Bowden, who remains England's youngest captain, never came back to England and eventually made his way to what was then Rhodesia, where he died in a wooden hut and was buried in a coffin made of whisky crates. Milton, who became Sir William, also ended up in Rhodesia, as an administrator, before retiring to Cannes.

KP on familiar ground

Nor is Pietersen remotely alone in being an England captain who was not born in England. Of the 78 men to have done the job, 18 were born outside England. He is the fourth born in South Africa, following Tony Greig, Allan Lamb and Andrew Strauss.
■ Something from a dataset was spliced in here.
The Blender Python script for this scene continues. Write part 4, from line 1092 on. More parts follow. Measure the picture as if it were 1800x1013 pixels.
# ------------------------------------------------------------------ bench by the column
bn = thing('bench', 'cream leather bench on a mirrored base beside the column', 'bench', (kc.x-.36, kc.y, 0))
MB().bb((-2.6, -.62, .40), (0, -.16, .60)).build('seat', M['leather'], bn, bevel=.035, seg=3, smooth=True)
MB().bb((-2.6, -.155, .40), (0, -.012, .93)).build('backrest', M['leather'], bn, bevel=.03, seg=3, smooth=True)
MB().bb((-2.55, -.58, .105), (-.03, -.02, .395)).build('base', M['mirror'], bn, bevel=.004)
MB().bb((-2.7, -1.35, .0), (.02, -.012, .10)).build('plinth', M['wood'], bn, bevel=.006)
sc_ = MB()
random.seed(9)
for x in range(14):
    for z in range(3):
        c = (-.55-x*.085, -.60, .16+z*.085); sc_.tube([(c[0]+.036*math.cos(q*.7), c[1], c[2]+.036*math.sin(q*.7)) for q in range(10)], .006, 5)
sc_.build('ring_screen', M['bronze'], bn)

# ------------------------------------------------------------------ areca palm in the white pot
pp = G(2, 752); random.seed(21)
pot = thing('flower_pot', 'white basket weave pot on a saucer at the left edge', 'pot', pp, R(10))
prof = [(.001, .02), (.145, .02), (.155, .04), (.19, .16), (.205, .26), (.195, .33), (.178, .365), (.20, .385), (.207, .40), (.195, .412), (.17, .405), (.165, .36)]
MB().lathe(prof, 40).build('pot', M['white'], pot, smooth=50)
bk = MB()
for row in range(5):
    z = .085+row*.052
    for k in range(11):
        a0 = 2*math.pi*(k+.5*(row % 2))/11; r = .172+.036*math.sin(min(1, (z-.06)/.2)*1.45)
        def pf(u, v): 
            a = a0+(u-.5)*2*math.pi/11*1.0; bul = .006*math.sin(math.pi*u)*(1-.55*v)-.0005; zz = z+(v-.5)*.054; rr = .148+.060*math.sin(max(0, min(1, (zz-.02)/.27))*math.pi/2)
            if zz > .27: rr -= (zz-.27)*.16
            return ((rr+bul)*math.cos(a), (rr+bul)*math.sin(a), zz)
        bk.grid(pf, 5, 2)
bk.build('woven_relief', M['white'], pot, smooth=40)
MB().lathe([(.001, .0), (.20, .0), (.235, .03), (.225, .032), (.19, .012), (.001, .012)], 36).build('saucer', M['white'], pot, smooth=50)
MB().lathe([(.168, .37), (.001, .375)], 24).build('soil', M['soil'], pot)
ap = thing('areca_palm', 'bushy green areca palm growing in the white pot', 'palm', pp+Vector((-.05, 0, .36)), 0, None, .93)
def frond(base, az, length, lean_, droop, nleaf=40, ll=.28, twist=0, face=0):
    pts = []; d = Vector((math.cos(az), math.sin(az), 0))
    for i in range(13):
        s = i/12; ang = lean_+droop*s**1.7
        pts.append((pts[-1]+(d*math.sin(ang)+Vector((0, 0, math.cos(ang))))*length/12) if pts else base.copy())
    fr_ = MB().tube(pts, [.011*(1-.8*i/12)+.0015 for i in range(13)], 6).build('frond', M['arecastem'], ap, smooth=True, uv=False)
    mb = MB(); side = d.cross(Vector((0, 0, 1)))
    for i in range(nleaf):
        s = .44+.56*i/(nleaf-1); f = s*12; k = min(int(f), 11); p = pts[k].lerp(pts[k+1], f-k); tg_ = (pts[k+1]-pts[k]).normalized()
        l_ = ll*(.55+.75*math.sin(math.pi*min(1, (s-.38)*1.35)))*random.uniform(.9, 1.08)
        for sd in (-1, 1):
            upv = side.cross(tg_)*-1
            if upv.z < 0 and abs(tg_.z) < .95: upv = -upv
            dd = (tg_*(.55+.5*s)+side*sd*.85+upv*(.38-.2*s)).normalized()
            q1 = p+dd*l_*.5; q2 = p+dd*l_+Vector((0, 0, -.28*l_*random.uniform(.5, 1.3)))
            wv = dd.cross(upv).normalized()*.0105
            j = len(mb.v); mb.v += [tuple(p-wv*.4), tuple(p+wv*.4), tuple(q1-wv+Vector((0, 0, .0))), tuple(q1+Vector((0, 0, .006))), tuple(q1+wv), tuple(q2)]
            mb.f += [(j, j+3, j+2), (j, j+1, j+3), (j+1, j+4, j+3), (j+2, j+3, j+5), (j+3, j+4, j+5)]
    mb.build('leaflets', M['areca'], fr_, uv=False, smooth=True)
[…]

Other lands of origin are India (3), Trinidad (2), Ireland (2), Wales (2), with Australia, Scotland, Peru, Italy and Germany having one each.

Langer can join 100 club

A significant little ceremony took place at The Oval on Friday when Mark Ramprakash had his photograph taken with four of the other 24 men to have made a hundred hundreds. Ten of them are still alive. It is confidently predicted that Ramprakash will be the last member of the Centurion Club, such is the dearth of first-class cricket (and indeed only Don Bradman didn't play in the County Championship). But if one-day matches are included there are two other players with a hundred hundreds: Sachin Tendulkar (65 first-class, 53 one-day); and, more surprisingly, Matthew Hayden (79, 27). Ricky Ponting on 99 (69, 30) and Justin Langer on 97 (83, 14) should get there.

No match for Wally

Who was the last player to average as high as Pietersen's 50.36 on assuming the England captaincy? It was Michael Vaughan, who had an average of 50.98 when he took over in 2003. Others of recent vintage had been nowhere near as successful. Michael Atherton averaged 34 when he was made captain, Nasser Hussain 37 and Michael Brearley 22, a figure which stayed the same (Brearley could not survive in this era). Wally Hammond averaged 60 when he took over in 1938.